No fundo, a linguagem que o Papa Francisco tem pedido à Igreja, uma linguagem que para os jesuítas é fácil de entender. "Falamos a mesma linguagem, por isso é fácil entender o que o Papa está a pedir à Igreja". O projeto Brotéria surge por isso, neste espaço, no coração da cidade, para estar mais próximo das comunidades, um espaço onde todos "poderão entrar", e onde se pretende falar a linguagem das pessoas, explicando, debatendo, ensinando e aprendendo uns com os outros.



"Acreditamos que a relevância da Brotéria enquanto agente cultural depende de uma atenção constante à realidade urbana, a partir de uma multiplicidade de ângulos, sempre cimentados em cinco vertentes de atividade: investigação, diálogos, comunicação, espiritualidade e galeria. Para que isto aconteça, temos um grupo de pessoas a que chamamos Observatório, que reúne com regularidade para auscultar a realidade. Precisamos de ir alimentando uma reflexão conjunta que garanta a vitalidade, a relevância e a organicidade de toda a atividade promovida pela Brotéria. Depois é a partir deste olhar coletivo e plural que resultam novas iniciativas e de onde saem os temas explorados na programação. Cada tema é isto: um processo de pesquisa e reflexão integrada, dinâmica e coletiva que toma partido do caráter multidisciplinar do centro e da programação para procurar possíveis caminhos para a pergunta inicial trazida pelo exercício da auscultação da realidade", explica Francisco Mota.

O diretor da Brotéria destaca ainda que a nova casa dos Jesuítas é composta por um espaço que inclui galeria, livraria, cafetaria com pátio e salas para debates, conferências ou encontros, entre as quais se destacam dois grandes salões, ambos com tetos trabalhados e capacidade para 80 pessoas cada, e a Sala dos Couros, o ex-líbris do edifício, com paredes totalmente forradas a couro trabalhado.

Mas o objetivo mesmo é abrir à comunidade um espaço que seja de encontro intercultural, desde a investigação ao debate, da arte à espiritualidade, passando pela comunicação digital e em papel. "Um espaço onde a cultura não seja multifacetada e em que o diálogo seja plural, inteligente e criativo".

Na cerimónia, o Provincial dos jesuítas, padre José Frazão Correia, referiu que a entrega das chaves do Palácio Condes de Tomar pela Misericórdia "acontece no mesmo dia em que em 1553 os jesuítas saíram do Coleginho para habitar em São Roque". Por isso, a abertura deste centro cultural naquele edifício e naquela zona é também uma espécie de regresso às origens.

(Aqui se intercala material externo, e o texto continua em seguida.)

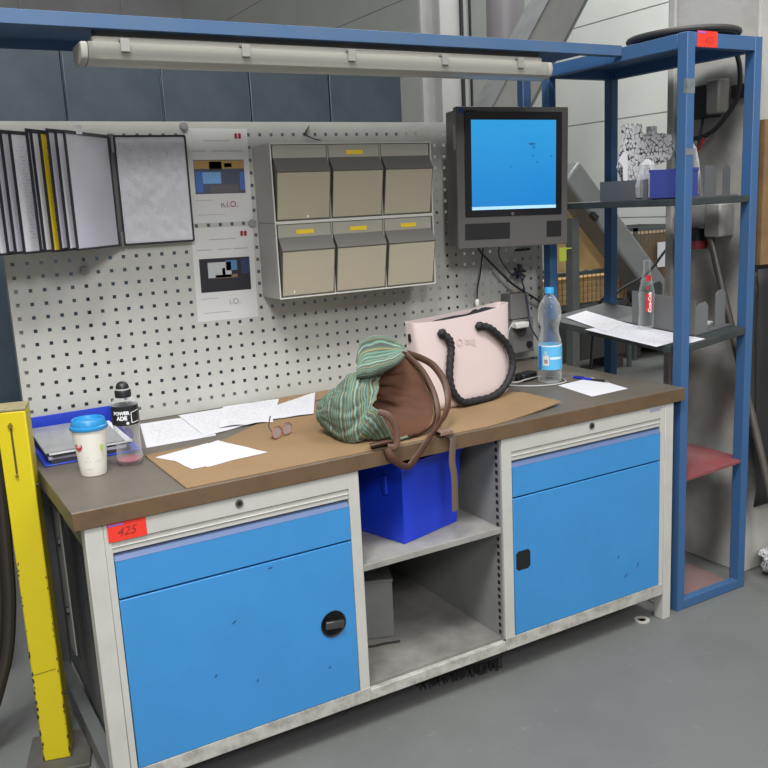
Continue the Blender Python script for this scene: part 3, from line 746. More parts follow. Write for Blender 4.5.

D. Manuel Clemente sublinhou o facto de este centro abrir numa altura em que a cidade de Lisboa é, cada vez mais, "habitada por múltiplas culturas, contendo, atualmente 100 nacionalidades diferentes". O desafio, referiu, "é ultrapassar a multiculturalidade e passar para a interculturalidade onde cada um possa oferecer aquilo que transporta. A interculturalidade é criar uma coisa que é um campo aberto. Este é um bom lugar para forjar o futuro".